Would a 2st Century farmer in Roman Gaul speak Latin at home, or Gaulish? To what extent did surviving Gaulish or other pre-Roman languages influence the divergence between Romance languages as they evolved from Latin into French, Spanish, etc?

by uponthecityofzephon
Libertat

What we know of Late Gaulish (i.e. more or less Gaulish as spoken in Roman Gaul) essentially comes from three sort of sources.

  • Gallo-Latin (i.e. Gaulish written in Latin script) epigraphy that can be itself divided roughly between writing on instrumenta and household objects; spiritual/magical texts (curse tablets, ex-voto, calendars) and monumental epigraphy on stone.

  • Scattered mentions in Latin texts of Gaulish sentences or words

  • Words in local romance language that can be attributed a Celtic origin.

Writing on instrumenta (ownership marks, jokes, love declarations and naughty shorts, accounting, dedications, advertising, etc.) rather gives the impression that Gaulish was not only spoken enough to appear in several small and common household objects but spoken in social circles literate enough to read Gaulish in Latin characters (and thus having some mastery of Latin) and thus that at least part of the literate population and not just low classes still spoke Gaulish. This impression is reinforced by the spiritual and magical texts and even more by the Coligny Calendar, an ostentatious and complex public religious calendar.

On the other hand, Gallo-Latin writing (and direct written evidence of Gaulish with it) disappears after the end of the IInd century. Some regions, and especially in southern Gaul, seems to have quickly switched from Gallo-Greek or absence of writing to Latin without passing trough a Gallo-Latin phase either; seemingly hinting that local elites and literate classes didn't felt the need to use it or felt it was simpler and more becoming to use Latin; eventually joined by the whole of Gallic elites and clerical society.

Still, there is indirect literary and linguistic evidence enough it possibly survived until the VIth century in central and eastern Gaul : words relative to farming (multon, sheep > french mouton, occitan moton, friulan molton) worksmanship (carbanton, chariot > french charpente), nature (bebros, beaver > french bièvre, occitan vibre) non-elite hierarchy (vassos, servent > french vassal), etc. seems to point that low classes kept a longer usage of Gaulish language enough so that these words were adopted in Late Latin.

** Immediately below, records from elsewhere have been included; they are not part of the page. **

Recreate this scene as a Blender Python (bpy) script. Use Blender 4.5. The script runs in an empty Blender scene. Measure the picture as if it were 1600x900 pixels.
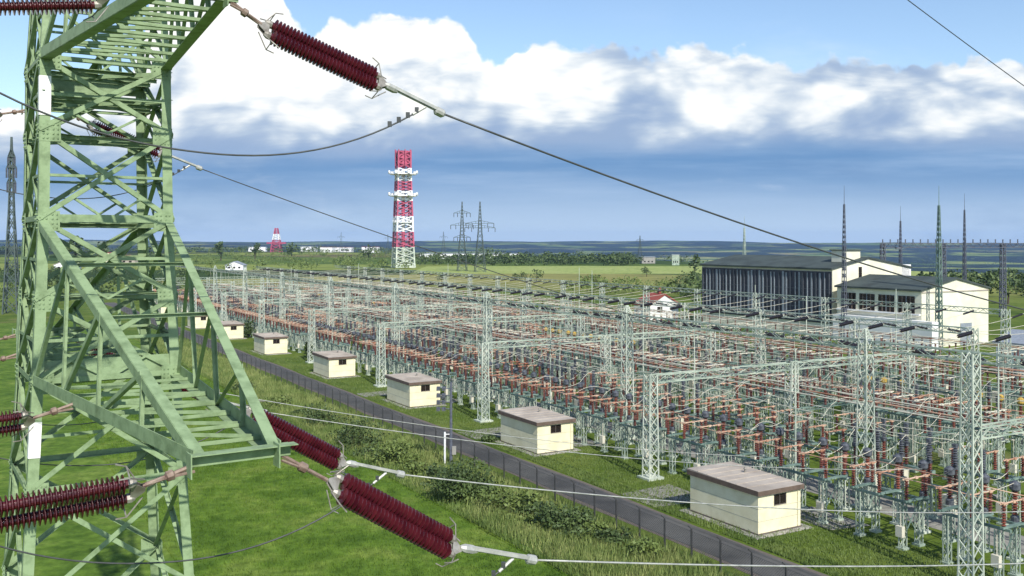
import bpy, math, random
import numpy as np
from mathutils import Vector, Matrix

# ------------------------------------------------------------------ camera, world, sun, exposure
scene = bpy.context.scene
COL = scene.collection
CAMH = 20.0
cam_d = bpy.data.cameras.new('camera'); cam = bpy.data.objects.new('camera', cam_d); COL.objects.link(cam)
cam.location = (0, 0, CAMH); cam.rotation_euler = (math.radians(90), 0, 0)
cam_d.sensor_width = 36; cam_d.lens = 33.75; cam_d.shift_y = -75/1600
cam_d.clip_start = 0.1; cam_d.clip_end = 30000
scene.camera = cam
vs = scene.view_settings
vs.view_transform = 'Standard'; vs.look = 'None'; vs.exposure = 0.2; vs.gamma = 1; vs.use_curve_mapping = False
SUNH = Vector((.36, -.933)).normalized(); SUNEL = math.radians(41)
SUNDIR = Vector((SUNH.x*math.cos(SUNEL), SUNH.y*math.cos(SUNEL), math.sin(SUNEL)))
sd = bpy.data.lights.new('sun', 'SUN'); sd.energy = 4.8; sd.angle = math.radians(.5); sd.color = (1, .95, .86)
so = bpy.data.objects.new('sun', sd); COL.objects.link(so); so.location = (30, -60, 120)
so.rotation_euler = SUNDIR.to_track_quat('Z', 'Y').to_euler()

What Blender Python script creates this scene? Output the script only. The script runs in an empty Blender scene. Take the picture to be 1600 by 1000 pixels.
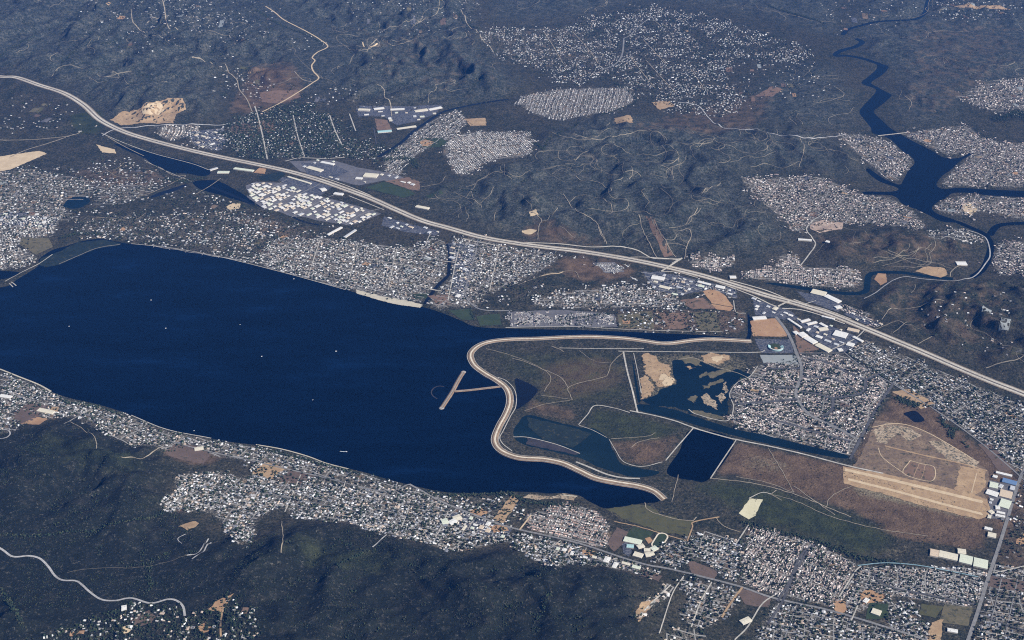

That in itself is a very important point, as the words of Gaulish origin in French, Occitan, Italian, Retho-Romance, etc. follow linguistic evolutions proper to Late Latin before it split over in various Romance languages while several of these are found in Romance languages where Gaulish had very little presence if at all as Spain or Central/Southern Italy, hinting that not only there was no co-habitation of Gaulish and emerging Old French, Old Occitan, Old Friulan, etc. but that entry in Latin predates for several of them the dissolution of Romance unity, that is the Vth and VIth century.

Basically, what we have at disposal seems to paint this (very) broad picture :

  • a period of a class-based unequal bilingualism (not everywhere, in all likeness) between the Ist century BCE and the IInd century CE, where Gaulish is still widely spoken, enough that literate people might use it in domestic and maybe religious context although Latin would be the attractive language of prestige, politics, trade, religion, basically of "modernity". If you were a Gallic farmer in the IInd century, you'd havea very good chance to have spoken Gaulish at home and at work, quite possibly to your landlord (who would have himself a good grasp of Latin)

  • a period from the IIIrd century onwards where part of the lower classes, especially in the countryside, would still speak Gaulish but in ever more dwindling numbers while they would be switching to Late Latin, until the former ceases to be used by the early VIth century at latest.

Why? To summarise a bit this earlier post, simply because Gaul quickly acceeded to Roman Imperial networks and structures, even before the conquest, with elites switching quickly to Latin and, as the provincial networks and hierarchies were largely preserved after the conquest, rippling down in urban and rural populations.

What would remain of Gaulish in the post-imperial Late Latin and emerging Romance languages? Not much. In fact, very little. 300 usual words, double if you count every dialectal form, which is basically nothing in regards to virtually any other linguistic influence (formative or not) to Romance languages. Admittedly, taking in accounts toponyms (Parisii > Paris; Areverni > Alvernha, Auvergne; etc.) you can add a good handful. When it comes to morphology, it's not impossible that the lenition of intervocal occlusives in provincial Latin (fi-d-em > foi, fe) would be due to a Celtic influence (Gaulish in Gaul and Northern Italy and Hispano-Celtic in Spain) as it can be observed in Insular Celtic languages, but it's not firmly evidenced. Besides that, nothing : the development of Gallo-Romance languages eventually owes very little to Gaulish itself.